I came across a thread on reddit made a month ago, about how krita is unsuitable for longer than total a gif’s length of animation time.

for the last 8 or so months i’ve been using Krita as a primary source of animation. but to any new people, here is something i need to say. KRITA is NOT for LARGE ANIMATION PROJECTS. it works fine with small animation with few frames, but once there are 10,000+ frames in a scene with complex sequences, it falls apart. first, the lag is going to be noticable, especially in playback, in high-frame projects. also, the copy/paste tool and upload image tool barely work because it makes a whole new layer. i’m not saying don’t animate with krita, just use something else if you want to, say, make like a 15 minute episode of a series or something.

reddit source

But is this FUD? I don’t think it’s wise to put an hour+ into a single project. But just a few? I’m wondering if that’s just FUD or using it wrong. My plan is to break up a scene into several projects each no less than a minute and no longer than 5. And if I don’t use transform masks, how would that chew up resources?

I wanted to know more, if this person was right or mislead about animation in krita.

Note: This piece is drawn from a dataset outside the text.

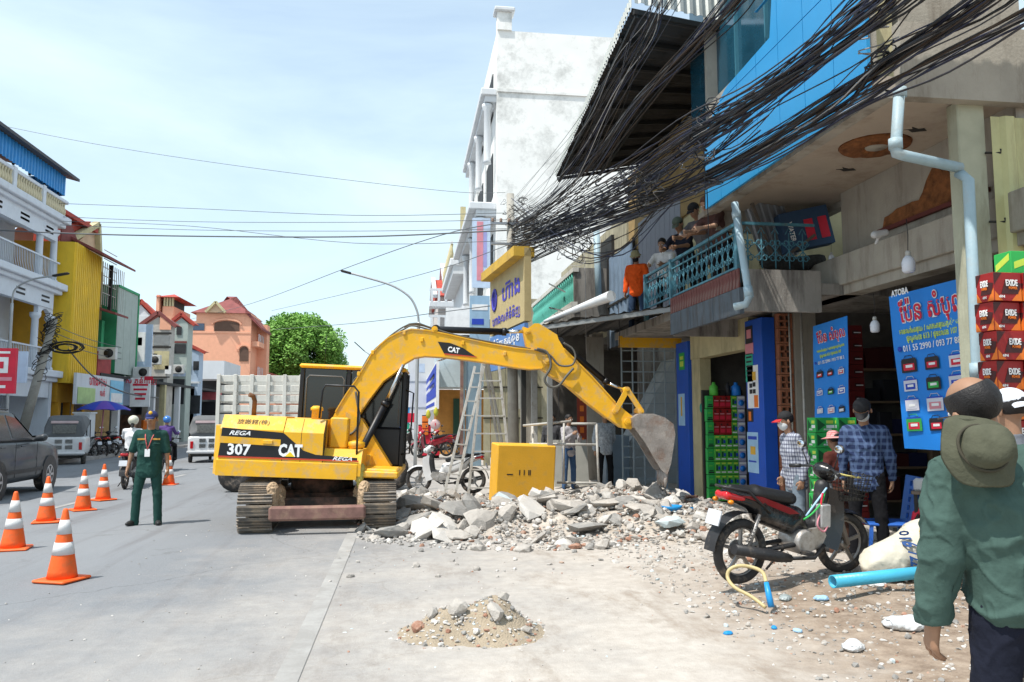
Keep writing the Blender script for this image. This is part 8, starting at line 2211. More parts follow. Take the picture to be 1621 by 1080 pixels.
sdf_obj('cab', mat('cab_cream', (0.62, 0.58, 0.44), rough=0.4, coat=0.3), tk, [('c', (x, y, z), 0.20, (x + 0.9, y, z), 0.20, 0.1) for x in (x2 - 1.25,) for y in (D_ + 0.25, D_ + 0.9, D_ + 1.7) for z in (0.75, 1.1, 1.5, 1.85)], world=True, h=0.05, k=0.15)
MB().box(x2 - 1.15, x2 - 0.3, D_ + 0.03, D_ + 0.06, 1.35, 1.85, 0, 0.01).build('cab_window', GLS, tk, world=True)
MB().tube([(x2 - 0.1, D_ + 0.1, 1.2), (x2 + 0.06, D_ - 0.15, 1.25), (x2 + 0.06, D_ - 0.15, 1.9)], 0.015, 6).box(x2 + 0.0, x2 + 0.12, D_ - 0.2, D_ - 0.12, 1.45, 1.8).build('wing_mirror', PBLK, tk, world=True)
for px in (374, 430, 632):
 x = tr(px, 700).x - (0.15 if px == 632 else 0)
 for yy in (D_ + 0.12, D_ + 1.85): MB().lathe([(0.18, -0.10), (0.36, -0.11), (0.38, -0.06), (0.38, 0.06), (0.36, 0.11), (0.18, 0.10), (0.1, 0.05)], 22, (x, yy, 0.38), Matrix.Rotation(R(90), 3, 'X')).build('wheel', TYR, tk, world=True)
# ------------------------------------------------------------------ banners and goods of the battery shop
BAN = mat('banner_blue_print', (0.015, 0.22, 0.70), rough=0.5, var=0.05, scale=1.5, bump=0.35, bscale=3)
BATK, BATW, BATG = mat('battery_black', (0.02, 0.02, 0.025), rough=0.5), mat('battery_white', (0.62, 0.62, 0.70), rough=0.5), mat('battery_green', (0.04, 0.35, 0.08), rough=0.5)
def banner(label, c00, c10, c01, c11, title_w, phone, grid_rows, cols, skip=()):
 """corners: top-left, top-right, bottom-left, bottom-right world points."""
 t = thing('shop_banner', label, 'banner', c01)
 nrm = (c10 - c00).cross(c01 - c00).normalized()
 if nrm.dot(CP - c00) < 0: nrm = -nrm
 def S(u, v, o=0.0):
  p = c00.lerp(c10, u).lerp(c01.lerp(c11, u), v)
  return p + nrm * (o + 0.010 * math.sin(u * 9 + v * 3) * math.sin(v * 7))
 b = MB(); b.grid(lambda u, v: S(u, v), 16, 24); b.grid(lambda u, v: S(u, v, -0.006), 16, 24, flip=True); b.build('banner_cloth', BAN, t, world=True, fix=True)
 rt = (c10 - c00).normalized(); up = (c00 - c01).normalized()
 def T(s, size, u, v, m, w, off=0.014, **k):
  letters(s, size, m, t, S(u, v, off), rt, up, width=w * (c10 - c00).length, **k)
 T('ែប៉ន សំបុល', 0.30 * title_w, 0.55, 0.135, PRW, 0.81, 0.016, bold=0.05); T('ែប៉ន សំបុល', 0.30 * title_w, 0.55, 0.135, PRR, 0.80, 0.022, bold=0.012)
 T('មានលក់អាគុយ / សាកអាគុយគ្រប់ប្រភេទ', 0.085 * title_w, 0.52, 0.245, PRY, 0.80, 0.018, bold=0.02)
 T('ផ្លូវលេខ 613 / ផ្ទះលេខ 107', 0.09 * title_w, 0.52, 0.295, PRY, 0.62, 0.018, bold=0.02)
 T(phone, 0.10 * title_w, 0.54, 0.355, PRW, 0.76, 0.018, bold=0.01)
 dot = MB().lathe([(0.03 * title_w, 0), (0.03 * title_w, 0.004), (0, 0.004)], 14, S(0.10, 0.355, 0.018), frame((0, 0, 0), nrm)); dot.build('phone_mark', PRB, t, world=True)
 W = (c10 - c00).length / cols * 0.52; Hh = (c00 - c01).length
 k = 0
 for r in range(grid_rows):
  for c in range(cols):
   if (r, c) in skip: continue
   u, v = 0.20 + 0.62 * c / max(1, cols - 1) - 0.02 * r * 0, 0.47 + 0.50 * r / grid_rows
   p = S(u, v, 0.016); w = W * (1.0 if (r + c) % 3 else 1.15); h = w * 0.62
   kind = [BATK, BATK, BATW, BATW, BATK, BATW, BATW, BATW, BATK, BATG, BATK, BATG][(r * cols + c) % 12]
   def quad(x0, x1, z0, z1, m, o, nm):
    pts = [p + rt * x + up * z + nrm * o for x, z in ((x0, z0), (x1, z0), (x1, z1), (x0, z1))]
    MB().add(pts, [(0, 1, 2, 3)]).build(nm, m, t, world=True)
   quad(-w / 2, w / 2, -h / 2, h / 2, kind, 0, 'battery_print'); quad(-w * 0.46, w * 0.46, h * 0.5, h * 0.62, BATK if kind is BATK else PRB, 0, 'battery_print')
   quad(-w * 0.36, w * 0.36, -h * 0.34, h * 0.2, (PRR, PRP, PRB, PRR, BATW, PRG)[(r * 2 + c * 3) % 6], 0.003, 'battery_print'); quad(-w * 0.2, w * 0.25, -h * 0.12, h * 0.1, PRW, 0.006, 'battery_print')
   MB().tube([p - rt * w * 0.3 + up * h * 0.62, p - rt * w * 0.2 + up * h * 0.85, p + rt * w * 0.2 + up * h * 0.85, p + rt * w * 0.3 + up * h * 0.62], 0.004, 4).build('battery_handle', kind, t, world=True)
 return t
d2 = 8.4
banner('large blue battery banner with white and red Khmer title, right of the dark doorway', on(1407, 470, d=9.4), on(1535, 437, d=8.3), on(1432, 710, d=9.3), on(1546, 716, d=8.3), 1.0, '011 55 2990 / 093 77 88 2', 4, 3)
banner('narrower blue battery banner standing in front of the red carton column', on(1287, 517, d=11.3), on(1341, 500, d=10.7), on(1290, 684, d=11.3), on(1345, 684, d=10.7), 0.62, '011 55 2990 / 093 77 88 2', 3, 3)
o = letters('ATOBA', 0.10, PRW, None, on(1424, 463, d=9.0), (on(1535, 437, d=8.3) - on(1407, 470, d=9.4)), (0, 0, 1), name='brand_lettering', bold=0.03, width=0.26); tag(o, 'white lettering board fixed above the corner of the large banner', 'sign')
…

Like people mention in that thread and we also told people numerous times on this topic: Animation frames have to go somewhere in memory, that is true for every animation software (especially raster). Krita can handle 10k frames long animations, when the computer has enough resources to put those data somewhere while editing. But even my 32 GB memory workstation will be maxed out by a thousand frames especially when the canvas is large and the layers many. Krita does not limit the use of layers or size of canvas (or frames) like some other softwares do.

I’ve seen many times on this forum alone people complain about animations and the issues were almost the same, every time:

  • beginns with weak device is already barely handling just the operating system (Windows 11 Laptop from 10 years ago, 4 GB RAM or cheap android device)
  • huge canvas sizes, rivaling big film studios (4K resolution or larger)
  • trying to animate on 60 FPS which also gives lots of frames even for short animations
  • many layers

I’ve wondered, why would someone want to draw directly in 4K resolution when you can import 1080p or even 720p into kdenlive and then export it as 4K. Or am I mistaken?

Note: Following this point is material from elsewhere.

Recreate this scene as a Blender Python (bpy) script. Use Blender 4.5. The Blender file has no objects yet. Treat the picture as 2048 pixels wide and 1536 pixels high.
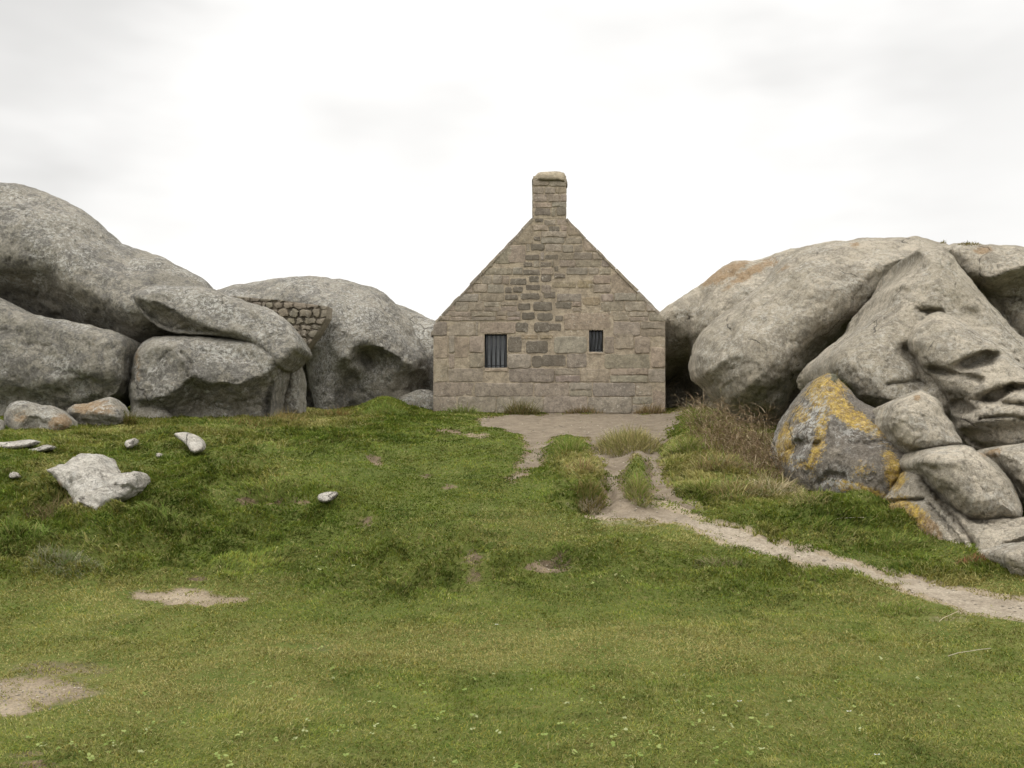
import bpy, bmesh, math, random
import numpy as np
from mathutils import Vector, Matrix
from mathutils.geometry import delaunay_2d_cdt

random.seed(7); rng = np.random.default_rng(11)
C = bpy.context.scene.collection
F = 1770.0; CAMZ = 1.6; HX, HY = 1024.0, 768.0      # focal length and principal point in photo pixels, eye height

# ------------------------------------------------------------------ helpers
def pt(px, py, d):
    px, py, d = np.asarray(px, float), np.asarray(py, float), np.asarray(d, float)
    return np.stack([(px-HX)/F*d, d+0*px, CAMZ+(HY-py)/F*d], -1)

def _hash(ix, iy, iz, s):
    h = (ix*374761393 + iy*668265263 + iz*2147483647 + s*1274126177) & 0xffffffff
    h = ((h ^ (h >> 13))*1274126177) & 0xffffffff
    h = ((h ^ (h >> 16))*2246822519) & 0xffffffff
    return h ^ (h >> 15)
_G = np.array([[1,1,0],[-1,1,0],[1,-1,0],[-1,-1,0],[1,0,1],[-1,0,1],[1,0,-1],[-1,0,-1],
               [0,1,1],[0,-1,1],[0,1,-1],[0,-1,-1],[1,1,0],[0,-1,1],[-1,1,0],[0,-1,-1]], float)
def noise3(P, seed=0):
    P = np.asarray(P, float); i = np.floor(P).astype(np.int64); f = P-i
    u = f*f*f*(f*(f*6-15)+10); r = 0
    for dx in (0,1):
        for dy in (0,1):
            for dz in (0,1):
                g = _G[_hash(i[:,0]+dx, i[:,1]+dy, i[:,2]+dz, seed) & 15]
                v = (g*(f-np.array([dx,dy,dz]))).sum(1)
                w = (u[:,0] if dx else 1-u[:,0])*(u[:,1] if dy else 1-u[:,1])*(u[:,2] if dz else 1-u[:,2])
                r = r+v*w
    return r
def fbm(P, oct=3, seed=0):
    r = 0; a = 1.0; P = np.asarray(P, float)
    for k in range(oct):
        r = r+a*noise3(P*(2.03**k), seed+k*17); a *= .5
    return r
def n2(x, y, s, seed=0, oct=2):
    return fbm(np.stack([x*s, y*s, 0*x+seed*3.7], 1), oct, seed)
def sstep(a, b, x):
    t = np.clip((x-a)/(b-a), 0, 1); return t*t*(3-2*t)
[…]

nobody does large animation because it’s to demanding and that rule for every software. Even professional studios make a few scenes and at the end it’s the editor that will put all together. It is call a scene breakdown. So complaining about that is a waste of time in my opinion

This would just make every pixel appear four times bigger but not increase quality. It would probably actually look worse. You would have a 4k video file but the images used to create it don’t suddenly have a better resolution. There is only so much upscaling can do. Ever watched an old movie that was “remastered” and is now HD. Blur, noise and weird artifacts.